La deoccidentalizzazione dell’Occidente sarà burrascosa e inarrestabile. Sarà accompagnata da inevitabili processi di polarizzazione e radicalizzazione, ondate di populismo di destra e tensioni interetniche. E i segnali di ciò che attende l’Occidente all’orizzonte, qualora le classi dirigenti non si rivelassero all’altezza della sfida, sono già presenti: aggravamento del nervosismo interetnico, esplosione di guerre civili molecolari, proliferazione di zone grigie e stati paralleli, scenari di banlieueficazione e molenbeekizzazione.

Le interferenze delle potenze terze negli affari interni dei paesi occidentali aumenteranno di pari passo con l’avanzamento della loro deoccidentalizzazione. Non è fantapolitica: la Russia gioca sulle divisioni interetniche degli Stati Uniti sin dagli anni Trenta, Turchia e Arabia Saudita competono per l’egemonizzazione dei musulmani d’Occidente dagli anni Novanta, chi ha i mezzi utilizza le proprie diaspore per raccogliere intelligence ed esercitare pressioni politiche, mafie e terrorismi sguazzano nei ghetti etnici. Un’era di guerre ibride combattute dai rivali d’Occidente sfruttando il fiele delle minoranze in ascesa e cavalcando paure e frustrazioni delle maggioranze in declino è alle porte – ed in parte è già qui.

Prendere atto della deoccidentalizzazione dell’Occidente è e sarà l’unico modo di ridurre, perché eliminare è e sarà impossibile, i rischi della militarizzazione della questione da parte di attori rivali. Il post-Occidente potrà evitare un’involuzione all’Italia millecinquecentesca soltanto sviluppando dei modelli d’integrazione che considerino gli errori di assimilazionismo e multiculturalismo.
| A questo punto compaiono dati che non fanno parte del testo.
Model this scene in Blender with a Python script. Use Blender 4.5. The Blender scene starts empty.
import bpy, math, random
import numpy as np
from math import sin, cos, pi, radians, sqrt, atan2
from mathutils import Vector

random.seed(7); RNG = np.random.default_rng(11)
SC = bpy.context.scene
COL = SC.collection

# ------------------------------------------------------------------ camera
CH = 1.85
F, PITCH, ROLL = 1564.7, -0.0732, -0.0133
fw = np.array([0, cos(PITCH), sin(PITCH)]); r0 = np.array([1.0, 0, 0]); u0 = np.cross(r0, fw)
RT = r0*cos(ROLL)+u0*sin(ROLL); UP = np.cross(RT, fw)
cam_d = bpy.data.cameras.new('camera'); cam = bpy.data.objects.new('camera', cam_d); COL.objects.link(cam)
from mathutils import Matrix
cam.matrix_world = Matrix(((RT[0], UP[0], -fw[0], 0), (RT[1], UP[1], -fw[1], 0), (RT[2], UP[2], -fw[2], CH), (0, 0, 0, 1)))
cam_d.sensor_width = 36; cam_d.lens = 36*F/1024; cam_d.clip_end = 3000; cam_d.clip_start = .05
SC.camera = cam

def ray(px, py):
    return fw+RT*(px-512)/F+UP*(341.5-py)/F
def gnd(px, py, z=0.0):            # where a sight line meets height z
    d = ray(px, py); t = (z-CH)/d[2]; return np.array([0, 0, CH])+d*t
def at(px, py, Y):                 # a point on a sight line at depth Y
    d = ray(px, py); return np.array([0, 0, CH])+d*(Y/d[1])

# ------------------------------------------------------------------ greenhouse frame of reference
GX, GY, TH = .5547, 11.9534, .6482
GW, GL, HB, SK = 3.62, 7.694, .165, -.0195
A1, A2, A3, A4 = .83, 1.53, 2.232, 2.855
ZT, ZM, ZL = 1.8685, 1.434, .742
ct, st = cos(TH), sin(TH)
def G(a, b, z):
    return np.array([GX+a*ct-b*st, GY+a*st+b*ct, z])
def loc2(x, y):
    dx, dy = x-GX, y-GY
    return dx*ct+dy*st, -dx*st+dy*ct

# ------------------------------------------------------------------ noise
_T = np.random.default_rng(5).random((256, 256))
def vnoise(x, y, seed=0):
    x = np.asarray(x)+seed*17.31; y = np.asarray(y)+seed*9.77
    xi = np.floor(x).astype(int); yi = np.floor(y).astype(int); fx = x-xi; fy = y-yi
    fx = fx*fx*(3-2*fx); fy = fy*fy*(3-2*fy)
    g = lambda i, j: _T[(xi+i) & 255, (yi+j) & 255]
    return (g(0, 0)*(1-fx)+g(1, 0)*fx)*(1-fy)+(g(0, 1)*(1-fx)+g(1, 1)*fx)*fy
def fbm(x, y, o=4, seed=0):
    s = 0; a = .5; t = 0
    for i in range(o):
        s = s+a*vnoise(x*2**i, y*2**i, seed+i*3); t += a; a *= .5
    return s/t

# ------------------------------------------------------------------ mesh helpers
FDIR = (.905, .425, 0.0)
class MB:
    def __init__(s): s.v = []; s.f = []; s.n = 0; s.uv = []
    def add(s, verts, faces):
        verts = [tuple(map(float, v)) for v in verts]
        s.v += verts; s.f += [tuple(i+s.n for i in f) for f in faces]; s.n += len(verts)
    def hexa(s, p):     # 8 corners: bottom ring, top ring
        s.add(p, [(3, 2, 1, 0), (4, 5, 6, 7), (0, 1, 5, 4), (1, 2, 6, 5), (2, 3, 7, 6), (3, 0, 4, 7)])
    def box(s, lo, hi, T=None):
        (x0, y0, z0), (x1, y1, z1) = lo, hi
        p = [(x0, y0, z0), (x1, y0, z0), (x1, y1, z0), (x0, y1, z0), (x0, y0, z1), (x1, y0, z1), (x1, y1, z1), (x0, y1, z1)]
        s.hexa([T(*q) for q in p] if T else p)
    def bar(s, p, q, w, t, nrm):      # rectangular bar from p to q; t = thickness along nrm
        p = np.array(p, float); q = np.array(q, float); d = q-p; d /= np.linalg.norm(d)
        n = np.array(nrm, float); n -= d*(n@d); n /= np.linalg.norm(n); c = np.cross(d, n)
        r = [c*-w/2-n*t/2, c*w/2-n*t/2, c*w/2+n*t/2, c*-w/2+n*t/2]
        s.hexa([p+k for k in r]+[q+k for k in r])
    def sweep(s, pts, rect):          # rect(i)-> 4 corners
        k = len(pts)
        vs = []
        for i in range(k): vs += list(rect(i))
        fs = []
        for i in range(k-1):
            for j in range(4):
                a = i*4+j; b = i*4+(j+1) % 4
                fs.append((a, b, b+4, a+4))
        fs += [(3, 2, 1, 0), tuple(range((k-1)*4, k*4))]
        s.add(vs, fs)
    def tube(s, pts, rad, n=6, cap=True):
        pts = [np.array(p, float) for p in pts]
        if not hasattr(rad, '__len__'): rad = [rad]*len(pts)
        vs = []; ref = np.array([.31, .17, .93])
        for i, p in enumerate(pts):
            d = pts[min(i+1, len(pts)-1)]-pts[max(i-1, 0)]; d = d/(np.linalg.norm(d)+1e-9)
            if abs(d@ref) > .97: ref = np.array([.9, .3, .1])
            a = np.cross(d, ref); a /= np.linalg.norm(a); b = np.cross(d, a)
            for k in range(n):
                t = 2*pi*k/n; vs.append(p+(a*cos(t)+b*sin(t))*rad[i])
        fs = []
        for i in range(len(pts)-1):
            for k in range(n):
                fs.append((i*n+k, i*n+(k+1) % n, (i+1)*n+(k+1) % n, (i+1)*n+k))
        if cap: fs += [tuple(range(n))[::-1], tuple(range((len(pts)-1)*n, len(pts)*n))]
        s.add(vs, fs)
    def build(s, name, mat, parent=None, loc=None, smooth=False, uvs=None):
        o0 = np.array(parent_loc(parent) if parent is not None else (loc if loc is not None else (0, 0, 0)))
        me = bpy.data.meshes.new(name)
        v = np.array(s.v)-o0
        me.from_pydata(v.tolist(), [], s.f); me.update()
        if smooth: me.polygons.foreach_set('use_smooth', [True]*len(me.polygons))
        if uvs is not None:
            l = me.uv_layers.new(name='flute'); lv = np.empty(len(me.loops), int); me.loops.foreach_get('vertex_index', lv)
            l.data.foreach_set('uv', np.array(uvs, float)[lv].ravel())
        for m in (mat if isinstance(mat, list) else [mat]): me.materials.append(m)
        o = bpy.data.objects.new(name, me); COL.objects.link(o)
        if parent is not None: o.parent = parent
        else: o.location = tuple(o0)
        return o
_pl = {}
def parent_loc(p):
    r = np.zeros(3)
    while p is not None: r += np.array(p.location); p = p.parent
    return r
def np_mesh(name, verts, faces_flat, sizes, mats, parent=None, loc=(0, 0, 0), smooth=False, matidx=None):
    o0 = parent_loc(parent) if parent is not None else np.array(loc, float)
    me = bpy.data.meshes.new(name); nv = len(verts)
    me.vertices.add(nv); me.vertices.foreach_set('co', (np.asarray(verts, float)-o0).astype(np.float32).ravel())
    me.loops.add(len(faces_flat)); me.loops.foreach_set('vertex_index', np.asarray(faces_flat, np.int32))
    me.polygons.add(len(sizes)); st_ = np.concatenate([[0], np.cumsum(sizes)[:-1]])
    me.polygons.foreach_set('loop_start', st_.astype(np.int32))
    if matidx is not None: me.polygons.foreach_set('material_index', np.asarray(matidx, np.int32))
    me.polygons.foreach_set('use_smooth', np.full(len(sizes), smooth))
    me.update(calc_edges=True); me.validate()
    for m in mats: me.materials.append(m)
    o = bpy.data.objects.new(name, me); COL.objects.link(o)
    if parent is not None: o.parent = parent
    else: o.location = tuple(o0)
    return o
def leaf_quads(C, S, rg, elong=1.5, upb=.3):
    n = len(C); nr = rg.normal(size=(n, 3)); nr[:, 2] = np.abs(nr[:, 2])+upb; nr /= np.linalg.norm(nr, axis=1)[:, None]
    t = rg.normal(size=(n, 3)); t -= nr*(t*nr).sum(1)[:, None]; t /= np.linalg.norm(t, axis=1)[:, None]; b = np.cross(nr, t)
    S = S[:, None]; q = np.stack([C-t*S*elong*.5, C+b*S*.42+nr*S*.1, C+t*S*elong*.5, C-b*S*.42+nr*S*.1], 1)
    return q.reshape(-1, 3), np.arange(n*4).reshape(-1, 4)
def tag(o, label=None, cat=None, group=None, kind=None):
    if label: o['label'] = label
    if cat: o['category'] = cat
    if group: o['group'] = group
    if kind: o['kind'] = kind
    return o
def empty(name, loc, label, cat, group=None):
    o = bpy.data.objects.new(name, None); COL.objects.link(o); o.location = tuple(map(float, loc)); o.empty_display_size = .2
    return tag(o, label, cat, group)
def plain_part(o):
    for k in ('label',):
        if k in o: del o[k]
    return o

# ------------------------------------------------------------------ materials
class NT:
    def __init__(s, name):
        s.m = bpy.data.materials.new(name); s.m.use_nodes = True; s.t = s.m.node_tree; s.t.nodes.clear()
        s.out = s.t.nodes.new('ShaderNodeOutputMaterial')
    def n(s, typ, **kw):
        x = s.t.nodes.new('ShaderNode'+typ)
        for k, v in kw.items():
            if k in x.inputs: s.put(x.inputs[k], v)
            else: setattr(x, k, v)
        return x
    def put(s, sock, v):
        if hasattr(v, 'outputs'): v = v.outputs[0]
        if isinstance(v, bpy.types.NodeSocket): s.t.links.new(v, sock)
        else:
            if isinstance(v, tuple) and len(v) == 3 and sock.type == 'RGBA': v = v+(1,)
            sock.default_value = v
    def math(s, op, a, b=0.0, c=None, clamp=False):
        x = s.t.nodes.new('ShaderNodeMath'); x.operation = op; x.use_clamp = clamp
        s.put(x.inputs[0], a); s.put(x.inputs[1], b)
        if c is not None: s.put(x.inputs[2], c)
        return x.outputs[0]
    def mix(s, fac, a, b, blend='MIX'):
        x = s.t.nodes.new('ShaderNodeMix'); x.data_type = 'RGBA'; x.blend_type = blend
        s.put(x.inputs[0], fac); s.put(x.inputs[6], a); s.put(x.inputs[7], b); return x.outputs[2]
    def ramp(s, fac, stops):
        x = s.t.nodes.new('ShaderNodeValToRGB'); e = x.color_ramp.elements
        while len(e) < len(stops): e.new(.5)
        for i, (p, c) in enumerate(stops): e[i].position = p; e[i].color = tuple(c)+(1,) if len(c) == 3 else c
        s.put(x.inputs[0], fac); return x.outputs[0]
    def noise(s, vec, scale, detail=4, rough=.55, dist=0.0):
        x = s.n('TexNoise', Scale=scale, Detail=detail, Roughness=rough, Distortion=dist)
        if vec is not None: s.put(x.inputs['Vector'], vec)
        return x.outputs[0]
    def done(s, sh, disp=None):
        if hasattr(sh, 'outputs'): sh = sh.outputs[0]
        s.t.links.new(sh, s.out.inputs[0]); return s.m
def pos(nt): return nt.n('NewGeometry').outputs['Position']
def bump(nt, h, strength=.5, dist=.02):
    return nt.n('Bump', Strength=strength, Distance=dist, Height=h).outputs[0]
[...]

La sfida sarà stata trasformata in opportunità quando le potenze si concepiranno come pluricontinentali e quando le diaspore verranno convertite in ponti verso nuove realtà. “Sono gli ultimi giorni del Mondo bianco”, scriveva il The Guardian nel vicino eppure lontano 2000, e ancora nessuno ha il coraggio né la fantasia di immaginare come potrebbe essere.